MS: Unions are great. They changed the United States, they created the middle class, they protected all kinds of people through our nation’s history from being taken advantage of. Without a doubt, they’re a public good. What unions do with employers is they negotiate. So demands aren’t negotiation — they say ’you must do this.’ The idea is to spend time understanding each others’ goals and figuring out which ones are the most important, since no one ever gets everything they want in a negotiation, and then you sit down and work. And it’s hard work. And they’ll meet a couple of times a week for many months trying to figure out what’s a win-win. There are some things GEO is going to want that they just aren’t going to get. There are other things they want that are reasonable and they will get them. There are things the University wants and won’t get and vice-versa. So couching it as demands before negotiations have even started to me isn’t a healthy approach. 

Our graduate students are the lifeblood of the place. They do a huge fraction of the research that happens at this great research university. So they’re our partners, they’re professionals in training. We want them to feel valued and fairly compensated for their teaching efforts and that coming to Michigan has been a fantastic thing for them. 

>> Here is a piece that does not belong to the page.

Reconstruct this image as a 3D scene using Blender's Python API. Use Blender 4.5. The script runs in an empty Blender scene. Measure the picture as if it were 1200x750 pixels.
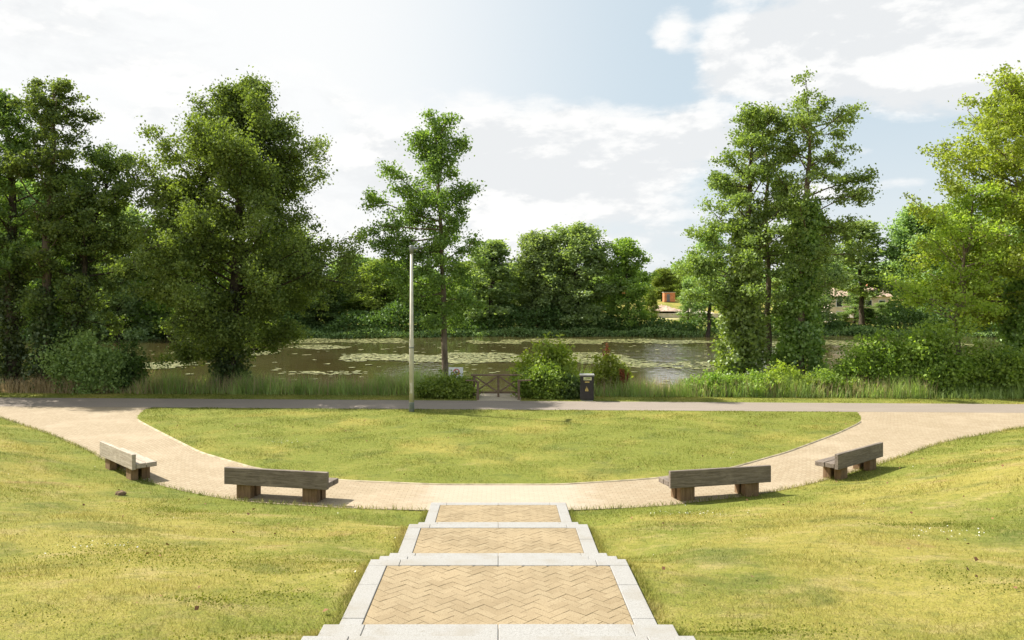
import bpy, bmesh, math, random
import numpy as np
from mathutils import Vector, Matrix

R = math.radians
SC = bpy.context.scene
COL = SC.collection
rng = np.random.default_rng(7)
random.seed(7)

# ------------------------------------------------------------------ camera numbers used only to lay the survey out in metres
F, VX, VY, HC = 933.0, 584.0, 350.0, 4.57

SUN_AZ, SUN_EL = 66.0, 45.0            # degrees left of the view direction, height

# ================================================================== helpers
def tag(o, label=None, cat=None, group=None, kind=None):
    if label: o["label"] = label
    if cat: o["category"] = cat
    if group: o["group"] = group
    if kind: o["kind"] = kind
    return o

def link(name, me, mat=None, parent=None):
    o = bpy.data.objects.new(name, me)
    COL.objects.link(o)
    if mat is not None and me is not None and len(me.materials) == 0:
        me.materials.append(mat)
    if parent is not None: o.parent = parent
    return o

def empty(name, loc=(0, 0, 0), rz=0.0):
    o = bpy.data.objects.new(name, None)
    o.empty_display_size = 0.3
    COL.objects.link(o)
    o.location = loc
    o.rotation_euler = (0, 0, rz)
    return o

def mesh_np(name, V, Fc, smooth=False):
    V = np.asarray(V, np.float32); Fc = np.asarray(Fc, np.int32)
    me = bpy.data.meshes.new(name)
    n, k = Fc.shape
    me.vertices.add(len(V)); me.vertices.foreach_set("co", V.ravel())
    me.loops.add(n * k); me.loops.foreach_set("vertex_index", Fc.ravel())
    me.polygons.add(n)
    me.polygons.foreach_set("loop_start", np.arange(0, n * k, k, dtype=np.int32))
    try: me.polygons.foreach_set("loop_total", np.full(n, k, np.int32))
    except Exception: pass
    if smooth: me.polygons.foreach_set("use_smooth", np.ones(n, bool))
    me.update(calc_edges=True)
    return me

class MB:
    """collects shapes into one bmesh"""
    def __init__(s): s.bm = bmesh.new()
    def box(s, c, size, rot=None, bevel=0.0, seg=1):
        r = bmesh.ops.create_cube(s.bm, size=1.0)
        vs = r["verts"]
        M = Matrix.Translation(Vector(c)) @ (rot.to_4x4() if rot is not None else Matrix.Identity(4)) @ Matrix.Diagonal((*size, 1))
        bmesh.ops.transform(s.bm, matrix=M, verts=vs)
        if bevel:
            es = list({e for v in vs for e in v.link_edges})
            bmesh.ops.bevel(s.bm, geom=es, offset=bevel, segments=seg, affect="EDGES", profile=0.5)
        return s
    def bar(s, a, b, w, h, bevel=0.0, up=(0, 0, 1)):
        a = Vector(a); b = Vector(b); d = b - a
        x = d.normalized(); u = Vector(up)
        if abs(x.dot(u)) > 0.99: u = Vector((0, 1, 0))
        y = u.cross(x).normalized(); z = x.cross(y)
        rot = Matrix((x, y, z)).transposed()
        return s.box((a + b) / 2, (d.length, w, h), rot, bevel)
    def tube(s, pts, rad, sides=12, cap=True):
        pts = [Vector(p) for p in pts]
        rings = []
        for i, p in enumerate(pts):
            d = (pts[min(i + 1, len(pts) - 1)] - pts[max(i - 1, 0)]).normalized()
            u = Vector((0, 1, 0)) if abs(d.z) > 0.9 else Vector((0, 0, 1))
            a = u.cross(d).normalized(); b = d.cross(a)
            r = rad[i] if hasattr(rad, "__len__") else rad
            rings.append([s.bm.verts.new(p + (a * math.cos(t) + b * math.sin(t)) * r)
                          for t in (2 * math.pi * k / sides for k in range(sides))])
        for A, B in zip(rings, rings[1:]):
            for k in range(sides):
                f = s.bm.faces.new((A[k], A[(k + 1) % sides], B[(k + 1) % sides], B[k])); f.smooth = True
        if cap:
            s.bm.faces.new(list(reversed(rings[0]))); s.bm.faces.new(rings[-1])
        return s
    def prism(s, poly, z0, z1):
        b = [s.bm.verts.new((x, y, z0)) for x, y in poly]
        t = [s.bm.verts.new((x, y, z1)) for x, y in poly]
        n = len(poly)
        s.bm.faces.new(t); s.bm.faces.new(list(reversed(b)))
        for i in range(n):
            s.bm.faces.new((b[i], b[(i + 1) % n], t[(i + 1) % n], t[i]))
        return s
    def poly3(s, pts):
        s.bm.faces.new([s.bm.verts.new(p) for p in pts]); return s
    def build(s, name, mat, parent=None):
        bmesh.ops.recalc_face_normals(s.bm, faces=s.bm.faces)
        me = bpy.data.meshes.new(name)
        s.bm.to_mesh(me); s.bm.free()
        return link(name, me, mat, parent)

# ================================================================== materials
class NT:
    def __init__(s, nt): s.nt = nt; s.nt.nodes.clear()
    def n(s, typ, **kw):
        nd = s.nt.nodes.new(typ)
        for k, v in kw.items():
            if k.startswith("in_"):
                key = k[3:]
                key = int(key) if key.isdigit() else key.replace("_", " ")
                if isinstance(v, bpy.types.NodeSocket): s.nt.links.new(v, nd.inputs[key])
                else: nd.inputs[key].default_value = v
            else: setattr(nd, k, v)
        return nd
    def l(s, a, b): s.nt.links.new(a, b)
    def math(s, op, a, b=0.0, c=None, clamp=False):
        nd = s.nt.nodes.new("ShaderNodeMath"); nd.operation = op; nd.use_clamp = clamp
        for i, v in enumerate((a, b, c)):
            if v is None: continue
            if isinstance(v, bpy.types.NodeSocket): s.nt.links.new(v, nd.inputs[i])
            else: nd.inputs[i].default_value = v
        return nd.outputs[0]
    def mix(s, f, a, b, mode="MIX"):
        nd = s.nt.nodes.new("ShaderNodeMix"); nd.data_type = "RGBA"; nd.blend_type = mode
        for i, v in ((0, f), (6, a), (7, b)):
            if isinstance(v, bpy.types.NodeSocket): s.nt.links.new(v, nd.inputs[i])
            else: nd.inputs[i].default_value = v if i == 0 else (*v[:3], 1)
        return nd.outputs[2]
    def noise(s, vec, scale, detail=3, rough=0.55, dist=0.0):
        nd = s.n("ShaderNodeTexNoise", in_Scale=scale, in_Detail=detail, in_Roughness=rough, in_Distortion=dist)
        if vec is not None: s.l(vec, nd.inputs["Vector"])
        return nd.outputs[0]
    def ramp(s, v, lo, hi):
        nd = s.n("ShaderNodeMapRange", interpolation_type="SMOOTHSTEP")
        s.l(v, nd.inputs[0]); nd.inputs[1].default_value = lo; nd.inputs[2].default_value = hi
        return nd.outputs[0]
    def scale(s, vec, sx, sy, sz, rot=(0, 0, 0)):
        nd = s.n("ShaderNodeMapping"); s.l(vec, nd.inputs[0])
        nd.inputs["Scale"].default_value = (sx, sy, sz); nd.inputs["Rotation"].default_value = rot
        return nd.outputs[0]
    def out(s, sh): s.l(sh, s.n("ShaderNodeOutputMaterial").inputs[0])
    def bump(s, h, dist, strength=1.0):
        nd = s.n("ShaderNodeBump"); s.l(h, nd.inputs["Height"])
        nd.inputs["Distance"].default_value = dist; nd.inputs["Strength"].default_value = strength
        return nd.outputs[0]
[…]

There has been quite an extension of benefits around the treatment of transgendered individuals where we might even be best in class now. So I’d be interested to hear what else and what’s next on the list of things that are important and we’ll consider them in context. 

TMD: In December of 2016, a discrimination lawsuit was filed against the University under the Michigan Elliot-Larsen Civil Rights Act for claims of racial discrimination in terms of promotions and raises. What are your thoughts on the lawsuit taking place today? 

MS: So you know, it’s really tough to comment on an active lawsuit that’s in progress. The University, when it does something wrong, we take pride at recognizing and rectifying it. We settled many, many lawsuits when we think that the claimant has a reasonable claim, and we should have done things differently or better. In this instance, the case, it’s going to trial. We don’t think that’s the case. So we’ll litigate to protect the University against claims that we just don’t think are fair or correct.

TMD: As the court day for the 2016 lawsuit takes place, in what ways has the University shifted its hiring practices to establish more equity?  

MS: So we’re always looking for ways to attract as broadly representative a pool of potential employees as we can and then identify the most talented person for the job. Part of our efforts around DE&I are making sure that the community of potential employees recognizes that we’re interested in considering that regardless of what their background is, and that we’re working hard to establish an environment a workplace environment is school environment where everybody feels they have an equal chance to be successful… I think that our focus and the publicity around our commitment to DEI has produced more diversity amongst our staff, certainly, amongst some demographics in the student community, and we still struggle with others. And I think our campus, although I’m hard pressed to say that we’ve solved our problems around inclusion, we’ve put them on the front burner or people are talking about them. And I’m optimistic if we stick with this, in the long run we will make progress and will have a campus environment where a greater fraction of people here feel as if they’re the owners that there is valuable here as anybody else.